■ Source material
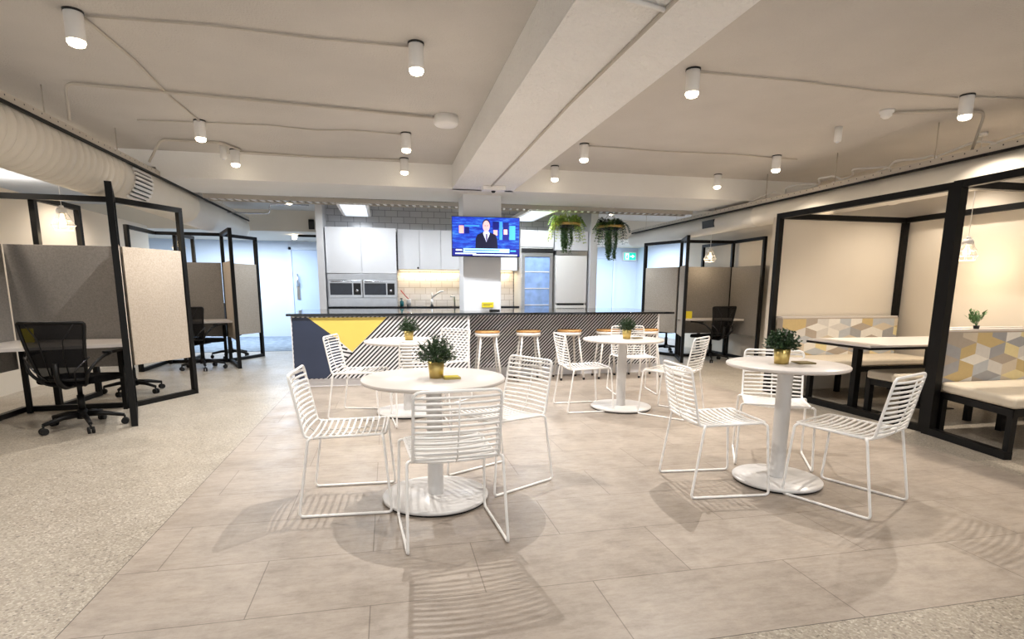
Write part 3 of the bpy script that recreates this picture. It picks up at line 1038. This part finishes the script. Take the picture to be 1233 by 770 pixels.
# TV
tvx0, tvx1, tvz0, tvz1 = .892, 1.852, 1.69, 2.235
tv = thing('television', 'wall mounted flat television showing a news presenter on blue', 'television', ((tvx0+tvx1)/2, 7.86, tvz0), math.radians(-1.5))
tw, thh = (tvx1-tvx0)/2, tvz1-tvz0
MB().span((-tw, 0, 0), (tw, .035, thh), bev=.004).build('bezel', 'darkplastic', tv)
MB().span((-.2, .035, .12), (.2, .07, .42)).span((-.06, .07, .2), (.06, .175, .34)).build('wall_bracket', 'darkplastic', tv)
mb = MB()
sx0, sx1, sz0, sz1 = -tw+.008, tw-.008, .012, thh-.008
names = ['tvbg', 'tvskin', 'tvsuit', 'tvshirt', 'tvtie', 'tvhair', 'tvbar', 'tvnavy', 'tvwhite', 'tvpanel', 'tvpink', 'tvtext']


def scr(pts, m, layer):
    mb.poly([(sx0+(sx1-sx0)*u, -.0005-.0003*layer, sz1-(sz1-sz0)*v) for u, v in pts], names.index(m))


def rect(u0, v0, u1, v1, m, l):
    scr([(u0, v0), (u1, v0), (u1, v1), (u0, v1)], m, l)


rect(0, 0, 1, 1, 'tvbg', 0)
rect(.10, .22, .17, .42, 'tvpink', 1)
rect(.18, .26, .25, .42, 'tvnavy', 1)
rect(.70, .10, .745, .57, 'tvpanel', 1)
rect(.85, .20, .94, .57, 'tvpanel', 1)
rect(.755, .12, .84, .57, 'tvnavy', 1)
rect(.765, .30, .82, .43, 'tvpink', 1.5)
rect(.61, .32, .67, .46, 'tvpink', 1)
rect(.60, .10, .69, .30, 'tvnavy', 1)
rect(.18, .20, .40, .24, 'tvpanel', 1)
el = lambda cx, cy_, rx, ry, n=20, a0=0, a1=2*PI: [(cx+rx*math.cos(a0+(a1-a0)*k/n), cy_+ry*math.sin(a0+(a1-a0)*k/n)) for k in range(n)]
scr([(.34, .83), (.345, .55), (.37, .45), (.455, .38), (.55, .38), (.64, .44), (.665, .55), (.675, .83)], 'tvsuit', 2)
scr([(.465, .36), (.545, .36), (.555, .42), (.505, .64), (.455, .42)], 'tvshirt', 3)
scr([(.49, .42), (.52, .42), (.523, .55), (.508, .64), (.494, .55)], 'tvtie', 4)
scr(el(.503, .19, .058, .145), 'tvhair', 4)
scr(el(.503, .225, .052, .145), 'tvskin', 5)
rect(.476, .205, .494, .222, 'tvhair', 6)
rect(.512, .205, .530, .222, 'tvhair', 6)
rect(.488, .295, .518, .305, 'tvtie', 6)
scr([(.497, .225), (.509, .225), (.512, .262), (.494, .262)], 'tvpink', 6)
rect(.0, .80, 1, 1, 'tvnavy', 6.5)
rect(.16, .805, .85, .91, 'tvbar', 7)
rect(.18, .84, .70, .865, 'tvtext', 8)
rect(.05, .83, .14, .87, 'tvwhite', 7)
rect(.865, .84, .95, .88, 'tvpanel', 7)
rect(.04, .925, .35, .955, 'tvwhite', 7)
rect(.30, .955, .97, .985, 'tvwhite', 7)
mb.build('screen', names, tv, 'lit screen with presenter in dark suit', recalc=False)

# exit sign
o = thing('exit_sign', 'green and white running man exit sign on the far right wall', 'sign', (6.85, 15.22, 2.06))
MB().span((-.2, 0, 0), (.2, .07, .24), bev=.006).build('housing', 'white', o)
mb = MB()
E_ = lambda u, v, l: (-.18+.36*u, -.001-.0005*l, .22-.2*v)
ex = ['exitwhite', 'exitgreen']


def ep(pts, m, l):
    mb.poly([E_(u, v, l) for u, v in pts], m)


ep([(0, 0), (1, 0), (1, 1), (0, 1)], 1, 0)
ep([(.10, .08), (.42, .08), (.42, .92), (.10, .92)], 0, 1)
ep(el(.30, .22, .035, .07, 12), 1, 2)
ep([(.22, .32), (.31, .32), (.29, .58), (.20, .58)], 1, 2)
ep([(.20, .56), (.29, .56), (.36, .74), (.33, .86), (.25, .68)], 1, 2)
ep([(.20, .56), (.27, .60), (.19, .82), (.12, .82)], 1, 2)
ep([(.28, .34), (.38, .46), (.36, .52), (.27, .44)], 1, 2)
ep([(.52, .42), (.70, .42), (.70, .24), (.92, .5), (.70, .76), (.70, .58), (.52, .58)], 0, 1)
mb.build('face', ex, o, 'running figure and arrow', recalc=False)
o = thing('wall_vent', 'dark square vent on the bulkhead behind the right hanging plant', 'vent', (4.38, 12.66, 2.30))
MB().span((-.28, 0, 0), (.28, .05, .34), bev=.004).build('frame', 'darkplastic', o)
mb = MB()
for k in range(7):
    mb.box((0, -.004, .04+k*.044), (.5, .02, .012), 0, 0, Matrix.Rotation(.5, 3, 'X'))
mb.build('louvres', 'black', o)
o = thing('wall_speaker', 'small black box on the bulkhead left of the kitchen post', 'speaker', (-1.52, 12.62, 2.47))
MB().span((-.055, 0, 0), (.055, .08, .2), bev=.006).build('body', 'black', o)
MB().span((-.045, -.004, .01), (.045, 0, .15)).build('grille', 'darkplastic', o)
o = thing('track_light', 'short black track with one lit spot in the left corridor', 'ceiling lamp', (-1.9, 13.4, 2.37))
MB().span((-.0, -.02, 0), (.55, .02, .05)).build('track', 'black', o)
MB().lathe([(0, -.06), (.05, -.05), (.05, .02), (0, .03)], 16, (-.08, 0, 0)).build('spot_head', 'lampglow', o)


# ------------------------------------------------------------------ hanging plants
def hanging(loc, label, seed, drop, dark):
    rg = random.Random(seed)
    o = thing('hanging_planter', label, 'plant', loc, 0, 'hanging plants by the kitchen')
    ztop = 2.52-loc[2]
    mb = MB()
    mb.lathe([(.215, -.02), (.24, -.02), (.24, .022), (.215, .022)], 40, closed=True)
    mb.build('ring', 'goldrim', o, 'pale brass ring')
    MB().lathe([(0, -.05), (.12, -.05), (.2, -.01), (.2, .005), (0, .005)], 28).build('bowl', 'darkplastic', o)
    for k in range(3):
        a = k*2*PI/3+.4
        MB().tube([(math.cos(a)*.225, math.sin(a)*.225, .015), (0, 0, ztop)], .006, 5).build('cord', 'white', o)
    mb = MB()
    for k in range(64):
        a = rg.uniform(0, 2*PI)
        r0 = rg.uniform(.05, .19)
        base = Vector((math.cos(a)*r0, math.sin(a)*r0, .0))
        L = rg.uniform(.12, .25)
        out = Vector((math.cos(a), math.sin(a), 0))
        lift, drp = rg.uniform(.05, .15), rg.choice((.05, .12, .30))*rg.uniform(.7, 1.1)
        pts = [base+out*L*t*.75+Vector((0, 0, lift*math.sin(t*PI*.9)-drp*t*t)) for t in (0, .25, .5, .75, 1)]
        mi = 1 if rg.random() < (.15 if dark else .35) else 0
        mb.tube(pts, .002, 3, caps=False, mi=mi)
        side = out.cross(Vector((0, 0, 1)))
        for j in range(14):
            t = (j+1)/14*3.98
            i = int(t)
            p = pts[i].lerp(pts[i+1], t-i)
            dr = (pts[i+1]-pts[i]).normalized()
            ll = .07*(1-.5*j/14)
            for s_ in (-1, 1):
                mb.leaf(p, side*s_+dr*.45, Vector((0, 0, 1)), ll, .03, mi)
    mb.build('fern_foliage', ['fern', 'lime'] if not dark else ['leaf', 'fern'], o, 'arching fern fronds', recalc=False)
    mb = MB()
    for k in range(20):
        a = rg.uniform(0, 2*PI)
        x0, y0 = math.cos(a)*.095+.01, math.sin(a)*.08
        D = drop*rg.uniform(.6, 1)
        n = int(D/.02)
        pts = [Vector((x0*(1-.3*t)+.012*math.sin(9*t+k), y0*(1-.3*t)+.012*math.cos(8*t+k), -.03-D*t)) for t in [i/n for i in range(n+1)]]
        mb.tube(pts, .0018, 3, caps=False)
        for p in pts:
            for _ in range(3):
                b = rg.uniform(0, 2*PI)
                mb.leaf(p, Vector((math.cos(b), math.sin(b), -.6)), Vector((0, 0, 1)), rg.uniform(.03, .045), .026)
    mb.build('trailing_vines', 'vine', o, 'trailing leafy vines', recalc=False)


hanging((2.91, 9.0, 2.29), 'left hanging plant on a brass ring, bright fern with trailing vines, before the fridges', 11, .42, False)
hanging((3.69, 9.0, 2.27), 'right hanging plant on a brass ring, darker fern with trailing vines, beside the kitchen post', 12, .52, True)


# ------------------------------------------------------------------ desk pods
def pod(label, A, B, C, D, E, Fp, S, group='black framed desk pods'):
    HT = 2.14
    o = thing('desk_pod', label, 'desk pod', (A[0], A[1], 0), 0, group)
    q = lambda p: (p[0]-A[0], p[1]-A[1])
    a, b, c, d, e, f, s_ = map(q, (A, B, C, D, E, Fp, S))
    w = .052
    for p, r in ((a, b), (b, a), (c, a), (d, a), (e, d), (f, d)):
        ang = math.atan2(p[1]-r[1], p[0]-r[0])
        MB().post(p[0], p[1], 0, HT+(.0), w, ang).build('post', 'black', o)
    for p, r in ((a, b), (a, c), (a, s_), (s_, e), (d, f)):
        MB().bar((*p, HT-w/2), (*r, HT-w/2), w, w).build('top_rail', 'black', o)
        MB().bar((*p, w/2), (*r, w/2), w, w).build('bottom_rail', 'black', o)
    sgn = 1 if A[0] < 0 else -1

    def panel(p, r, s0, s1, mat, z0=.44, z1=1.66):
        p, r = Vector(p), Vector(r)
        u = r-p
        x, y = p+u*s0, p+u*s1
        MB().bar((*x, (z0+z1)/2), (*y, (z0+z1)/2), .036, z1-z0, bev=.004).build('felt_panel', mat, o)
    panel(a, b, .05, .97, 'felt')
    panel(a, c, .05, .955, 'felt')
    panel(a, s_, .04, .985, 'feltgreyshade')
    panel(s_, e, .04, .97, 'feltgreyshade')
    panel(d, f, .04, .97, 'feltgreyshade')
    return o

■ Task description
Pictures excluded, repeat exactly the lines from the top of the material through the line with "scr([(u0, v0), (u1, v0), (u1, v1), (u0, v1)], m, l)", including both of those lines.

■ Written solution
Write part 3 of the bpy script that recreates this picture. It picks up at line 1038. This part finishes the script. Take the picture to be 1233 by 770 pixels.
# TV
tvx0, tvx1, tvz0, tvz1 = .892, 1.852, 1.69, 2.235
tv = thing('television', 'wall mounted flat television showing a news presenter on blue', 'television', ((tvx0+tvx1)/2, 7.86, tvz0), math.radians(-1.5))
tw, thh = (tvx1-tvx0)/2, tvz1-tvz0
MB().span((-tw, 0, 0), (tw, .035, thh), bev=.004).build('bezel', 'darkplastic', tv)
MB().span((-.2, .035, .12), (.2, .07, .42)).span((-.06, .07, .2), (.06, .175, .34)).build('wall_bracket', 'darkplastic', tv)
mb = MB()
sx0, sx1, sz0, sz1 = -tw+.008, tw-.008, .012, thh-.008
names = ['tvbg', 'tvskin', 'tvsuit', 'tvshirt', 'tvtie', 'tvhair', 'tvbar', 'tvnavy', 'tvwhite', 'tvpanel', 'tvpink', 'tvtext']


def scr(pts, m, layer):
    mb.poly([(sx0+(sx1-sx0)*u, -.0005-.0003*layer, sz1-(sz1-sz0)*v) for u, v in pts], names.index(m))


def rect(u0, v0, u1, v1, m, l):
    scr([(u0, v0), (u1, v0), (u1, v1), (u0, v1)], m, l)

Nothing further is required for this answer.